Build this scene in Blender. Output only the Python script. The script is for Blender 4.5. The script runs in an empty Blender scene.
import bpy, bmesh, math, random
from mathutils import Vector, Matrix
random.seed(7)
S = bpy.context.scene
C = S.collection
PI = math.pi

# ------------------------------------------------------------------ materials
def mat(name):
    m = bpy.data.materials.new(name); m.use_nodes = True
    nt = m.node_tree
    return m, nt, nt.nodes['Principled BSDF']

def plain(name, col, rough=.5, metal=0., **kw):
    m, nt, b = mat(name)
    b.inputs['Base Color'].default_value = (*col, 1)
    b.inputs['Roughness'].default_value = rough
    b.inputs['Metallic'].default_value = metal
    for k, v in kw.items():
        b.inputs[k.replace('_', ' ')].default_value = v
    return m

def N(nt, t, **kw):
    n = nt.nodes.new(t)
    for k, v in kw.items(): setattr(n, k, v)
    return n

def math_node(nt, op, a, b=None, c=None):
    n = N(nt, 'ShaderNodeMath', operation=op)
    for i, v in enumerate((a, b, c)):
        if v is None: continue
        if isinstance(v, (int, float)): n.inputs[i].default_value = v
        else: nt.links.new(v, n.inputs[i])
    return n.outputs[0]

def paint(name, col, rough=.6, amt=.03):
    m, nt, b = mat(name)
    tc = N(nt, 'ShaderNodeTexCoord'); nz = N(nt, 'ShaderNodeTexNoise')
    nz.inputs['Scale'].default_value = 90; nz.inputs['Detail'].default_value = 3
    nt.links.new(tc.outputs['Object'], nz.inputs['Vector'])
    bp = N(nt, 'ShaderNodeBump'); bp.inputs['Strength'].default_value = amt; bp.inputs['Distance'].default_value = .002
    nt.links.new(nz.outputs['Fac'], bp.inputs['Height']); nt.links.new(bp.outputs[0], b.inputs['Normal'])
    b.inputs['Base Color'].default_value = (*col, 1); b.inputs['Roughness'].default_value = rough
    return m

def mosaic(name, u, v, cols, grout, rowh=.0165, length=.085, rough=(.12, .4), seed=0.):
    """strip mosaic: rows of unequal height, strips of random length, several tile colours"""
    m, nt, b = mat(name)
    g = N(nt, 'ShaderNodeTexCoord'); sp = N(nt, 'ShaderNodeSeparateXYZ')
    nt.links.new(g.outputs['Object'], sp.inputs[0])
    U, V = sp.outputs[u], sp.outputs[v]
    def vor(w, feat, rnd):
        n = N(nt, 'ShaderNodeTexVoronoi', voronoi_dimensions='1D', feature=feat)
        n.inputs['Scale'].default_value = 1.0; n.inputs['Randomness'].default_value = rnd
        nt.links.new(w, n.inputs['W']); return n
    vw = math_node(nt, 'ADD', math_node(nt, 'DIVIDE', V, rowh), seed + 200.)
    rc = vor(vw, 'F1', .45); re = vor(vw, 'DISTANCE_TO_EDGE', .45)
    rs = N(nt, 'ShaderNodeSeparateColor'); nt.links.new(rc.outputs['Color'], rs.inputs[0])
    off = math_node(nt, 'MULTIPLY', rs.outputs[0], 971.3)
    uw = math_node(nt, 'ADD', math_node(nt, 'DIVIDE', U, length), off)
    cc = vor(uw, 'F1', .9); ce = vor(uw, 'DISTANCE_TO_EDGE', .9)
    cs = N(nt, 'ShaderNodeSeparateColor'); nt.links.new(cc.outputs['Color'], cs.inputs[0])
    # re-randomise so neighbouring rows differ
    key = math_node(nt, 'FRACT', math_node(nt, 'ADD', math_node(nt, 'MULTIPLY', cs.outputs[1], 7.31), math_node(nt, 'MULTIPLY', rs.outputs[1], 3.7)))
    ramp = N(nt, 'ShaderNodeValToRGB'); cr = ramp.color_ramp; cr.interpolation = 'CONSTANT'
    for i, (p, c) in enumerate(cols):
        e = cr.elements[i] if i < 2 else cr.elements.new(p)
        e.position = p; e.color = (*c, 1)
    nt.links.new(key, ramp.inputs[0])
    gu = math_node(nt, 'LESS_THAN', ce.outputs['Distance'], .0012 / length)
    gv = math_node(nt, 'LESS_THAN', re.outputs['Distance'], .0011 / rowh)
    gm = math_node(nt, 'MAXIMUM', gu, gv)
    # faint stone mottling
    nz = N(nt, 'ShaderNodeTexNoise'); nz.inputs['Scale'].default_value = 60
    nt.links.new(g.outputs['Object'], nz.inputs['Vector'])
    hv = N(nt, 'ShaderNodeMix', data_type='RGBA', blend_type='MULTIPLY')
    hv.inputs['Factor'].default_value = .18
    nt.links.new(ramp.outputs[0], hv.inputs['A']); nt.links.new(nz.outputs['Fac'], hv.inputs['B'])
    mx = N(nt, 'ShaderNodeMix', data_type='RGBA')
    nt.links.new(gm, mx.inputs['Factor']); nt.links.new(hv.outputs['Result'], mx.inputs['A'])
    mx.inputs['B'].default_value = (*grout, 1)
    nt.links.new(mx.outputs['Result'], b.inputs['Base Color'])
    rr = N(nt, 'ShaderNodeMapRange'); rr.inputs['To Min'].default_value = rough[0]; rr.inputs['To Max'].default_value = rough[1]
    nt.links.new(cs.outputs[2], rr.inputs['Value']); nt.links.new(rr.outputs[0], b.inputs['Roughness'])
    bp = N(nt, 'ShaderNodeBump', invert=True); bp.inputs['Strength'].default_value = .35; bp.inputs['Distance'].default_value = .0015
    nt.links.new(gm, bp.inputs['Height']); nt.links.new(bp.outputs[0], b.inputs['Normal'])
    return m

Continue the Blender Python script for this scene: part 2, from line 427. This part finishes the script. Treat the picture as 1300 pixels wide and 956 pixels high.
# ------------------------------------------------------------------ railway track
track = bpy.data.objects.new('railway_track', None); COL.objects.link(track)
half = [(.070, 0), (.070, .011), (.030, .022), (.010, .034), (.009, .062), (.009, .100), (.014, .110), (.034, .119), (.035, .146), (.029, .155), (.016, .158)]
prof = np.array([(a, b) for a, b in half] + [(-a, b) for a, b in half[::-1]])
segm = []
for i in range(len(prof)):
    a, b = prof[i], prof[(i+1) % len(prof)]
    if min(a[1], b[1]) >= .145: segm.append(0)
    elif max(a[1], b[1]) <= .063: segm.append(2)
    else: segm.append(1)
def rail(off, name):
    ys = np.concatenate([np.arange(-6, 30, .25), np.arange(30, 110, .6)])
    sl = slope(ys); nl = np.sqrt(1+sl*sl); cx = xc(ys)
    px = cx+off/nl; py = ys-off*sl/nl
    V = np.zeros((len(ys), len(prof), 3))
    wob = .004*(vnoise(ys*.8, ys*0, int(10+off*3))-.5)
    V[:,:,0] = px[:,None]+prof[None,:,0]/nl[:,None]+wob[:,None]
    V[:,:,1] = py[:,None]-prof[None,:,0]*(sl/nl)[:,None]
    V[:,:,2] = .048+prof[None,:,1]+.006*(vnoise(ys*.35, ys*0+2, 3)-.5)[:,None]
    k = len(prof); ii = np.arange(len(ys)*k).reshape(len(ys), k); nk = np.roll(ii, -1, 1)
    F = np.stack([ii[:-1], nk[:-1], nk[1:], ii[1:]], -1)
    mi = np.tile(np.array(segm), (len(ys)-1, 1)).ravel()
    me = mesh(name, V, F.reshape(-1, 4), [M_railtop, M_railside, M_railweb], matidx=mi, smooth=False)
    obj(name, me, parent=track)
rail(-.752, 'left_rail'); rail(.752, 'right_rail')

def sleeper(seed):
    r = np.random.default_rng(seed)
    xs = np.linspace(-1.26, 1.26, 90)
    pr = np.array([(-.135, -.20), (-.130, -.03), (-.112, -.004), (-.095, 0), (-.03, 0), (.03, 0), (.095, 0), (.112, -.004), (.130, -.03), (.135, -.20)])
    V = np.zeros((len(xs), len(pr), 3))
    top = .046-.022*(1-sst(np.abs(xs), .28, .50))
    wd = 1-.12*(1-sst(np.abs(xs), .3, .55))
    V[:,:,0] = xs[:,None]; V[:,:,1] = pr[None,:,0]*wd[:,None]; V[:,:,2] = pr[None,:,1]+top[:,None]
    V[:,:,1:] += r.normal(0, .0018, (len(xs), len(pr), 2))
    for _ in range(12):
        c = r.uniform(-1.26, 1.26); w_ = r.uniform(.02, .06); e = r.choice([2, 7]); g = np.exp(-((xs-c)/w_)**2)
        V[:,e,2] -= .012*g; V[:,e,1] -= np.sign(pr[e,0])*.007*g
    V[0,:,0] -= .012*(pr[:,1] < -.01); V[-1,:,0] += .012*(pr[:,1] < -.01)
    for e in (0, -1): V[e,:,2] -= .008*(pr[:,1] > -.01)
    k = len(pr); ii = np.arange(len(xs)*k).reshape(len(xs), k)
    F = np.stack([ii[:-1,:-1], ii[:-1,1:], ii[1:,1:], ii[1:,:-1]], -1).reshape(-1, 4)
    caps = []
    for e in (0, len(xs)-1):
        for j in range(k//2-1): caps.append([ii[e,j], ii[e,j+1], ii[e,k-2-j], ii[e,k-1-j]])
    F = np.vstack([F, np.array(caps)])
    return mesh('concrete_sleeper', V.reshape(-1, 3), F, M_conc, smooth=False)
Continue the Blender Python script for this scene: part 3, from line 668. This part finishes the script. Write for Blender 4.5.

********************

EXERCISE PROMPT: Exactly as they stand, set down the lines from the top of the data through the line with "PI = math.pi".

OUTPUT FOR THIS EXERCISE:
Build this scene in Blender. Output only the Python script. The script is for Blender 4.5. The script runs in an empty Blender scene.
import bpy, bmesh, math, random
from mathutils import Vector, Matrix
random.seed(7)
S = bpy.context.scene
C = S.collection
PI = math.pi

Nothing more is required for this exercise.